__Do this__: Only the lines from the first one through the line with "sq_(.0,.42,.045,1,'#5ca8d8',2)" should be printed, exactly as they appear.

(Scenes as source code)
..............................

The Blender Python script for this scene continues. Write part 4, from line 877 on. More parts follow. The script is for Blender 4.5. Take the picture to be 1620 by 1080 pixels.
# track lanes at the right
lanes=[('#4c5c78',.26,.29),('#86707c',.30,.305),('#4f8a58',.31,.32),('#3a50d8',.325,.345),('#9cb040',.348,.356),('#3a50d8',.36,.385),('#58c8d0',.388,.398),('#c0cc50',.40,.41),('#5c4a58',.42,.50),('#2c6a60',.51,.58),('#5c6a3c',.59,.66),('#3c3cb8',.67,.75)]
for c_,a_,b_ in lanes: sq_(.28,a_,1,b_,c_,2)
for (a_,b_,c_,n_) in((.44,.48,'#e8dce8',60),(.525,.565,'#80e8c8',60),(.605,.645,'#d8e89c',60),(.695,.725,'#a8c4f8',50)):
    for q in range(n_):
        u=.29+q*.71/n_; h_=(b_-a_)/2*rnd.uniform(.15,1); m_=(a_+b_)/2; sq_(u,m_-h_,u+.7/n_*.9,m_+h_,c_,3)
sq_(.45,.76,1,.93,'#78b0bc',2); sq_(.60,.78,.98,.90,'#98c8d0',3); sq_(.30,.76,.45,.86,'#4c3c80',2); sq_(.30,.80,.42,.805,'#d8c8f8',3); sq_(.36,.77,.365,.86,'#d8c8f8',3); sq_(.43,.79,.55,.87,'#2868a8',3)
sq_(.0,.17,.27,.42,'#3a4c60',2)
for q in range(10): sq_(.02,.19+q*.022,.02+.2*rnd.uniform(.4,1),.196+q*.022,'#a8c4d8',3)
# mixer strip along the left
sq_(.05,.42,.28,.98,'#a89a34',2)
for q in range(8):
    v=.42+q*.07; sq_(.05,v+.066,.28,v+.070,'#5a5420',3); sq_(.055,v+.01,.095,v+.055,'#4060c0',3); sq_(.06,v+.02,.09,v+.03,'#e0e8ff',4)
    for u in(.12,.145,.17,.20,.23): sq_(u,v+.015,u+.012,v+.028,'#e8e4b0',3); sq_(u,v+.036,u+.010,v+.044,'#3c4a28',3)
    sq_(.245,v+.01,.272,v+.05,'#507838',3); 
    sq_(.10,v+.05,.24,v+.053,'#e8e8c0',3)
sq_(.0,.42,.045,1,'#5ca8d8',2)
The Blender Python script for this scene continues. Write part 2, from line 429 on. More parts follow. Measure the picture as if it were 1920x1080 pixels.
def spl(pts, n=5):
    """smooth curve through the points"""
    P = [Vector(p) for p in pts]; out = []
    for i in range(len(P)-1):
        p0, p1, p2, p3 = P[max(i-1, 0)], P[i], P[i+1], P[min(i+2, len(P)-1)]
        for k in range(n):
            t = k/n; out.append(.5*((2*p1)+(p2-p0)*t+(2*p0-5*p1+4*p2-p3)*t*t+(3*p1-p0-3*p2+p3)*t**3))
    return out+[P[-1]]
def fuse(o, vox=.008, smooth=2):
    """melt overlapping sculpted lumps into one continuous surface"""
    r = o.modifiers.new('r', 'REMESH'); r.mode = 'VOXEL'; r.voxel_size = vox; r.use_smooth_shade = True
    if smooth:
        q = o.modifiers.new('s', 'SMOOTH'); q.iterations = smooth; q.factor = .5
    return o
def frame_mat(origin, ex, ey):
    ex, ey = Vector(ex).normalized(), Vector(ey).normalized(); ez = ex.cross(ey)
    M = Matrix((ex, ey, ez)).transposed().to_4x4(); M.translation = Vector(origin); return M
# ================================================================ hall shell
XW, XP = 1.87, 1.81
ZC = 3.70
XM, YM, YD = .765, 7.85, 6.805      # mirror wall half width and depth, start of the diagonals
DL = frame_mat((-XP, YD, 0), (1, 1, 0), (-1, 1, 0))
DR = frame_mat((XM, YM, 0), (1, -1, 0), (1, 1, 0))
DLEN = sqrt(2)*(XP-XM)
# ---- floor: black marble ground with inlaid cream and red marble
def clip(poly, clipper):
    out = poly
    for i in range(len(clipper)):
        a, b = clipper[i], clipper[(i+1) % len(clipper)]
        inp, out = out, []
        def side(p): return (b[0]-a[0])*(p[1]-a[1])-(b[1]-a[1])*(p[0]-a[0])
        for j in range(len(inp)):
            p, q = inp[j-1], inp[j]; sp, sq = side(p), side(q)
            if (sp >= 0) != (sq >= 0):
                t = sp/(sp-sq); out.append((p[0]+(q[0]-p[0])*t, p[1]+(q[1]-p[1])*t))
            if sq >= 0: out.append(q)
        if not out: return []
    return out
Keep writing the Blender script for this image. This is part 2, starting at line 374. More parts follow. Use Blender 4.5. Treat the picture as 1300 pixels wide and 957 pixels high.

..............................

__Solution for this task__:
The Blender Python script for this scene continues. Write part 4, from line 877 on. More parts follow. The script is for Blender 4.5. Take the picture to be 1620 by 1080 pixels.
# track lanes at the right
lanes=[('#4c5c78',.26,.29),('#86707c',.30,.305),('#4f8a58',.31,.32),('#3a50d8',.325,.345),('#9cb040',.348,.356),('#3a50d8',.36,.385),('#58c8d0',.388,.398),('#c0cc50',.40,.41),('#5c4a58',.42,.50),('#2c6a60',.51,.58),('#5c6a3c',.59,.66),('#3c3cb8',.67,.75)]
for c_,a_,b_ in lanes: sq_(.28,a_,1,b_,c_,2)
for (a_,b_,c_,n_) in((.44,.48,'#e8dce8',60),(.525,.565,'#80e8c8',60),(.605,.645,'#d8e89c',60),(.695,.725,'#a8c4f8',50)):
    for q in range(n_):
        u=.29+q*.71/n_; h_=(b_-a_)/2*rnd.uniform(.15,1); m_=(a_+b_)/2; sq_(u,m_-h_,u+.7/n_*.9,m_+h_,c_,3)
sq_(.45,.76,1,.93,'#78b0bc',2); sq_(.60,.78,.98,.90,'#98c8d0',3); sq_(.30,.76,.45,.86,'#4c3c80',2); sq_(.30,.80,.42,.805,'#d8c8f8',3); sq_(.36,.77,.365,.86,'#d8c8f8',3); sq_(.43,.79,.55,.87,'#2868a8',3)
sq_(.0,.17,.27,.42,'#3a4c60',2)
for q in range(10): sq_(.02,.19+q*.022,.02+.2*rnd.uniform(.4,1),.196+q*.022,'#a8c4d8',3)
# mixer strip along the left
sq_(.05,.42,.28,.98,'#a89a34',2)
for q in range(8):
    v=.42+q*.07; sq_(.05,v+.066,.28,v+.070,'#5a5420',3); sq_(.055,v+.01,.095,v+.055,'#4060c0',3); sq_(.06,v+.02,.09,v+.03,'#e0e8ff',4)
    for u in(.12,.145,.17,.20,.23): sq_(u,v+.015,u+.012,v+.028,'#e8e4b0',3); sq_(u,v+.036,u+.010,v+.044,'#3c4a28',3)
    sq_(.245,v+.01,.272,v+.05,'#507838',3); 
    sq_(.10,v+.05,.24,v+.053,'#e8e8c0',3)
sq_(.0,.42,.045,1,'#5ca8d8',2)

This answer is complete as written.